%%

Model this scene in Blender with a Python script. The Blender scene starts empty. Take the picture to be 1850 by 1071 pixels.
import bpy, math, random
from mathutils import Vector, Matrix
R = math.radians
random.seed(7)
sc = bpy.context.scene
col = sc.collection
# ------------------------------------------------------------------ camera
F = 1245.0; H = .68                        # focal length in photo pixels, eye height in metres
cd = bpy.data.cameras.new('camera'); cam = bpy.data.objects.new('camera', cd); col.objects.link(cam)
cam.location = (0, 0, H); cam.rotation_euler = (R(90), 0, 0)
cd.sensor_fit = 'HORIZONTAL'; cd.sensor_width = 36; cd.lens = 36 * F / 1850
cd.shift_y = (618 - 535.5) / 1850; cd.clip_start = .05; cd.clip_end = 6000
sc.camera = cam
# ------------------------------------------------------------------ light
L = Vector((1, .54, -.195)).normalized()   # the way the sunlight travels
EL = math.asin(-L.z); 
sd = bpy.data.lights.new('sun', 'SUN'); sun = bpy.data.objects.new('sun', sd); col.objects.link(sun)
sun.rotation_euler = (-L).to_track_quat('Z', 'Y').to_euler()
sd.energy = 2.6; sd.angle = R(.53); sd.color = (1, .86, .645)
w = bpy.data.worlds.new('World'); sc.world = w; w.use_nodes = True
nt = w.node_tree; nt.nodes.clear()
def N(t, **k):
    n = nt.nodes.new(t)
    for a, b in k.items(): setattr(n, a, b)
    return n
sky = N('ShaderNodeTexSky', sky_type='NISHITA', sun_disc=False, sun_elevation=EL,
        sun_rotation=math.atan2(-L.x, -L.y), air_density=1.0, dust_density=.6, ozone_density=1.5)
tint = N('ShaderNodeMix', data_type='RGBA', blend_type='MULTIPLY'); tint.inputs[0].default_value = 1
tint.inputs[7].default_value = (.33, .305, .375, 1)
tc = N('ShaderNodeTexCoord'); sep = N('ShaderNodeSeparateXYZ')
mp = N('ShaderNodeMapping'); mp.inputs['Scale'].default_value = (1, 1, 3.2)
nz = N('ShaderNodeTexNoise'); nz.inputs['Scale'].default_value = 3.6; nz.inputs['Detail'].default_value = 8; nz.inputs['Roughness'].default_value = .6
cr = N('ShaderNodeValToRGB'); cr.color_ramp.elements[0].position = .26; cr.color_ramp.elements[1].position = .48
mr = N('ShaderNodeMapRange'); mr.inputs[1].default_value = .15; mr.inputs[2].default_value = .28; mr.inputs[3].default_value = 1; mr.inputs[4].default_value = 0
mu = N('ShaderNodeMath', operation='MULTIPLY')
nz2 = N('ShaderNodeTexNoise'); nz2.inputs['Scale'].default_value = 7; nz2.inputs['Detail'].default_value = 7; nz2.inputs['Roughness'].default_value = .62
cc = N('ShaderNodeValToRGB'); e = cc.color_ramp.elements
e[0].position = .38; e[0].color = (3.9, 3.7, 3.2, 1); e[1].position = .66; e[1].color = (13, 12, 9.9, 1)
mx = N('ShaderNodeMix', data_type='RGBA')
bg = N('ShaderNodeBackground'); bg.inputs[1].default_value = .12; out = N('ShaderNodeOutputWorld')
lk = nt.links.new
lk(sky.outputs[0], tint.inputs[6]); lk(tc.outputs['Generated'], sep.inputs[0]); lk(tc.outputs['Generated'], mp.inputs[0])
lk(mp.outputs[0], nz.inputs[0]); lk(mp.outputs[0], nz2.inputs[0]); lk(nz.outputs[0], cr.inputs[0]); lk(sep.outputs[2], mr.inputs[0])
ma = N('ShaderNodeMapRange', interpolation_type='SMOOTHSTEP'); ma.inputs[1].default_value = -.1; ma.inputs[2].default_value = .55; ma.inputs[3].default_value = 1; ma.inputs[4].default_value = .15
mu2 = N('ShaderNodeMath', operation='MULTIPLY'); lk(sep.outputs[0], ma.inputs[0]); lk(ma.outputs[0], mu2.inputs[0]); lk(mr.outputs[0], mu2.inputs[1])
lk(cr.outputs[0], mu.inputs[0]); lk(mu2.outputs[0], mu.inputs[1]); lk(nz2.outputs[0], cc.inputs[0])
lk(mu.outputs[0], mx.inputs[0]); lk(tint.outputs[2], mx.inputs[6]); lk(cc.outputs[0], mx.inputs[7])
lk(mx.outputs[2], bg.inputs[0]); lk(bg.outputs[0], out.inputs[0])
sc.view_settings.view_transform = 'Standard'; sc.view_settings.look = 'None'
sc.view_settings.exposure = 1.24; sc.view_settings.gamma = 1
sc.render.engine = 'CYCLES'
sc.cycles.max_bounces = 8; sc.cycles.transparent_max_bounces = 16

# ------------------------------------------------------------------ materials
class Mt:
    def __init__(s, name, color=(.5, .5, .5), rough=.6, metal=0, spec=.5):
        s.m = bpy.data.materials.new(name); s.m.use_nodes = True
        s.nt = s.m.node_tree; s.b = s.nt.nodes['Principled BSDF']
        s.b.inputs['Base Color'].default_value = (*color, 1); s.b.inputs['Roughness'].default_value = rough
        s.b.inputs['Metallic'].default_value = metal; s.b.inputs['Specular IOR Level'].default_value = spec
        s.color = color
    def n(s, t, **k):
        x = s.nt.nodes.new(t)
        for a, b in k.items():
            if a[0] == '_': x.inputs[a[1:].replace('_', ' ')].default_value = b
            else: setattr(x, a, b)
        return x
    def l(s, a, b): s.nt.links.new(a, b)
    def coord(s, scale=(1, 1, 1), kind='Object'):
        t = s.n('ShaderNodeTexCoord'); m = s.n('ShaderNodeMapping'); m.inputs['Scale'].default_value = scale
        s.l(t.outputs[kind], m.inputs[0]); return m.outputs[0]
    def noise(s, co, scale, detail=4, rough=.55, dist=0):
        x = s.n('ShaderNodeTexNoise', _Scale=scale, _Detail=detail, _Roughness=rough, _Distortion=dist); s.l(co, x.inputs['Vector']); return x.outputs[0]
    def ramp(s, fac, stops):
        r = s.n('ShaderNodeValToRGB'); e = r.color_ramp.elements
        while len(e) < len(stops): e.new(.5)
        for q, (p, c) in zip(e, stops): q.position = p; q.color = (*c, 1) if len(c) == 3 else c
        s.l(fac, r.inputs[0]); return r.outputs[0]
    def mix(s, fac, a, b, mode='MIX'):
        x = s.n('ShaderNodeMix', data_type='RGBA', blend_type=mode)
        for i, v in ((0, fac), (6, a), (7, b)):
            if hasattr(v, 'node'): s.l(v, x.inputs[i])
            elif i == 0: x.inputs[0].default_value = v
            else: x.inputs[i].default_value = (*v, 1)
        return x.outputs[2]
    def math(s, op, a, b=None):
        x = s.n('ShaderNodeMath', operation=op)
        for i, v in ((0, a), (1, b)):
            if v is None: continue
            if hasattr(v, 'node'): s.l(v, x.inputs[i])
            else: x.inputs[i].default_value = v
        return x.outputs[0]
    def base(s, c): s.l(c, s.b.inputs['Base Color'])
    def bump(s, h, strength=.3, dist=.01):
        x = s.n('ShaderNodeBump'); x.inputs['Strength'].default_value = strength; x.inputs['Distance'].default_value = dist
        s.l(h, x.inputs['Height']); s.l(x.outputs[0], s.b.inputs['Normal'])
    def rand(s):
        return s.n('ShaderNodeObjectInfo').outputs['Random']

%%

Exercise instructions
Recopy all the lines exactly as they appear.

Problem solution
Model this scene in Blender with a Python script. The Blender scene starts empty. Take the picture to be 1850 by 1071 pixels.
import bpy, math, random
from mathutils import Vector, Matrix
R = math.radians
random.seed(7)
sc = bpy.context.scene
col = sc.collection
# ------------------------------------------------------------------ camera
F = 1245.0; H = .68                        # focal length in photo pixels, eye height in metres
cd = bpy.data.cameras.new('camera'); cam = bpy.data.objects.new('camera', cd); col.objects.link(cam)
cam.location = (0, 0, H); cam.rotation_euler = (R(90), 0, 0)
cd.sensor_fit = 'HORIZONTAL'; cd.sensor_width = 36; cd.lens = 36 * F / 1850
cd.shift_y = (618 - 535.5) / 1850; cd.clip_start = .05; cd.clip_end = 6000
sc.camera = cam
# ------------------------------------------------------------------ light
L = Vector((1, .54, -.195)).normalized()   # the way the sunlight travels
EL = math.asin(-L.z); 
sd = bpy.data.lights.new('sun', 'SUN'); sun = bpy.data.objects.new('sun', sd); col.objects.link(sun)
sun.rotation_euler = (-L).to_track_quat('Z', 'Y').to_euler()
sd.energy = 2.6; sd.angle = R(.53); sd.color = (1, .86, .645)
w = bpy.data.worlds.new('World'); sc.world = w; w.use_nodes = True
nt = w.node_tree; nt.nodes.clear()
def N(t, **k):
    n = nt.nodes.new(t)
    for a, b in k.items(): setattr(n, a, b)
    return n
sky = N('ShaderNodeTexSky', sky_type='NISHITA', sun_disc=False, sun_elevation=EL,
        sun_rotation=math.atan2(-L.x, -L.y), air_density=1.0, dust_density=.6, ozone_density=1.5)
tint = N('ShaderNodeMix', data_type='RGBA', blend_type='MULTIPLY'); tint.inputs[0].default_value = 1
tint.inputs[7].default_value = (.33, .305, .375, 1)
tc = N('ShaderNodeTexCoord'); sep = N('ShaderNodeSeparateXYZ')
mp = N('ShaderNodeMapping'); mp.inputs['Scale'].default_value = (1, 1, 3.2)
nz = N('ShaderNodeTexNoise'); nz.inputs['Scale'].default_value = 3.6; nz.inputs['Detail'].default_value = 8; nz.inputs['Roughness'].default_value = .6
cr = N('ShaderNodeValToRGB'); cr.color_ramp.elements[0].position = .26; cr.color_ramp.elements[1].position = .48
mr = N('ShaderNodeMapRange'); mr.inputs[1].default_value = .15; mr.inputs[2].default_value = .28; mr.inputs[3].default_value = 1; mr.inputs[4].default_value = 0
mu = N('ShaderNodeMath', operation='MULTIPLY')
nz2 = N('ShaderNodeTexNoise'); nz2.inputs['Scale'].default_value = 7; nz2.inputs['Detail'].default_value = 7; nz2.inputs['Roughness'].default_value = .62
cc = N('ShaderNodeValToRGB'); e = cc.color_ramp.elements
e[0].position = .38; e[0].color = (3.9, 3.7, 3.2, 1); e[1].position = .66; e[1].color = (13, 12, 9.9, 1)
mx = N('ShaderNodeMix', data_type='RGBA')
bg = N('ShaderNodeBackground'); bg.inputs[1].default_value = .12; out = N('ShaderNodeOutputWorld')
lk = nt.links.new
lk(sky.outputs[0], tint.inputs[6]); lk(tc.outputs['Generated'], sep.inputs[0]); lk(tc.outputs['Generated'], mp.inputs[0])
lk(mp.outputs[0], nz.inputs[0]); lk(mp.outputs[0], nz2.inputs[0]); lk(nz.outputs[0], cr.inputs[0]); lk(sep.outputs[2], mr.inputs[0])
ma = N('ShaderNodeMapRange', interpolation_type='SMOOTHSTEP'); ma.inputs[1].default_value = -.1; ma.inputs[2].default_value = .55; ma.inputs[3].default_value = 1; ma.inputs[4].default_value = .15
mu2 = N('ShaderNodeMath', operation='MULTIPLY'); lk(sep.outputs[0], ma.inputs[0]); lk(ma.outputs[0], mu2.inputs[0]); lk(mr.outputs[0], mu2.inputs[1])
lk(cr.outputs[0], mu.inputs[0]); lk(mu2.outputs[0], mu.inputs[1]); lk(nz2.outputs[0], cc.inputs[0])
lk(mu.outputs[0], mx.inputs[0]); lk(tint.outputs[2], mx.inputs[6]); lk(cc.outputs[0], mx.inputs[7])
lk(mx.outputs[2], bg.inputs[0]); lk(bg.outputs[0], out.inputs[0])
sc.view_settings.view_transform = 'Standard'; sc.view_settings.look = 'None'
sc.view_settings.exposure = 1.24; sc.view_settings.gamma = 1
sc.render.engine = 'CYCLES'
sc.cycles.max_bounces = 8; sc.cycles.transparent_max_bounces = 16

# ------------------------------------------------------------------ materials
class Mt:
    def __init__(s, name, color=(.5, .5, .5), rough=.6, metal=0, spec=.5):
        s.m = bpy.data.materials.new(name); s.m.use_nodes = True
        s.nt = s.m.node_tree; s.b = s.nt.nodes['Principled BSDF']
        s.b.inputs['Base Color'].default_value = (*color, 1); s.b.inputs['Roughness'].default_value = rough
        s.b.inputs['Metallic'].default_value = metal; s.b.inputs['Specular IOR Level'].default_value = spec
        s.color = color
    def n(s, t, **k):
        x = s.nt.nodes.new(t)
        for a, b in k.items():
            if a[0] == '_': x.inputs[a[1:].replace('_', ' ')].default_value = b
            else: setattr(x, a, b)
        return x
    def l(s, a, b): s.nt.links.new(a, b)
    def coord(s, scale=(1, 1, 1), kind='Object'):
        t = s.n('ShaderNodeTexCoord'); m = s.n('ShaderNodeMapping'); m.inputs['Scale'].default_value = scale
        s.l(t.outputs[kind], m.inputs[0]); return m.outputs[0]
    def noise(s, co, scale, detail=4, rough=.55, dist=0):
        x = s.n('ShaderNodeTexNoise', _Scale=scale, _Detail=detail, _Roughness=rough, _Distortion=dist); s.l(co, x.inputs['Vector']); return x.outputs[0]
    def ramp(s, fac, stops):
        r = s.n('ShaderNodeValToRGB'); e = r.color_ramp.elements
        while len(e) < len(stops): e.new(.5)
        for q, (p, c) in zip(e, stops): q.position = p; q.color = (*c, 1) if len(c) == 3 else c
        s.l(fac, r.inputs[0]); return r.outputs[0]
    def mix(s, fac, a, b, mode='MIX'):
        x = s.n('ShaderNodeMix', data_type='RGBA', blend_type=mode)
        for i, v in ((0, fac), (6, a), (7, b)):
            if hasattr(v, 'node'): s.l(v, x.inputs[i])
            elif i == 0: x.inputs[0].default_value = v
            else: x.inputs[i].default_value = (*v, 1)
        return x.outputs[2]
    def math(s, op, a, b=None):
        x = s.n('ShaderNodeMath', operation=op)
        for i, v in ((0, a), (1, b)):
            if v is None: continue
            if hasattr(v, 'node'): s.l(v, x.inputs[i])
            else: x.inputs[i].default_value = v
        return x.outputs[0]
    def base(s, c): s.l(c, s.b.inputs['Base Color'])
    def bump(s, h, strength=.3, dist=.01):
        x = s.n('ShaderNodeBump'); x.inputs['Strength'].default_value = strength; x.inputs['Distance'].default_value = dist
        s.l(h, x.inputs['Height']); s.l(x.outputs[0], s.b.inputs['Normal'])
    def rand(s):
        return s.n('ShaderNodeObjectInfo').outputs['Random']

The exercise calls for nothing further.